As she grew older and discovered African literature, she learned that stories could be about characters that she could relate to and that they could be limitless in the voices they represent if only we would tell them.
“So that is how to create a single story. Show a people as one thing, as only one thing, over and over again. And that is what they become.”
The “Single Story Danger” lies not only in the world of literature, but also in our everyday lives. We could form a very limited view of another culture if we have only met a few people from that culture. Or worse…only seen representation of that culture in media. And we are all guilty at one time or another of believing a single story about someone.

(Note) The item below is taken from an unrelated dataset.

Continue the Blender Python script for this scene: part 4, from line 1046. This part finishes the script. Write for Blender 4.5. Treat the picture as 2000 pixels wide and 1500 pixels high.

“Power is the ability not just to tell the story of another person, but to make it the definitive story of that person. The Palestinian poet Mourid Barghouti writes that if you want to dispossess a people, the simplest way to do it is to tell their story and to start with, “secondly.” Start the story with the arrows of the Native Americans, and not with the arrival of the British, and you have an entirely different story. Start the story with the failure of the African state, and not with the colonial creation of the African state, and you have an entirely different story.”
Stories are powerful. They can be framed to fit the teller’s viewpoint, and this can either hurt or empower the subjects of the story. That is why having a diverse range of stories told by as many voices as possible matters.
“The single story creates stereotypes, and the problem with stereotypes is not that they are untrue, but that they are incomplete. They make one story become the only story.”
Even if you genuinely learn about the complexities of another culture, any person that you meet is still an individual who exists within that culture. They may not actually look much like the overall culture or even hold the same values of those around them. In the end, each individual decides what story to tell, and it may or may not look like the stories of those around them.
So when you hear a good story or meet an interesting person, appreciate them. Just don’t make the mistake of believing that their complex story looks anything like the person’s next to them. We all have our own story to tell.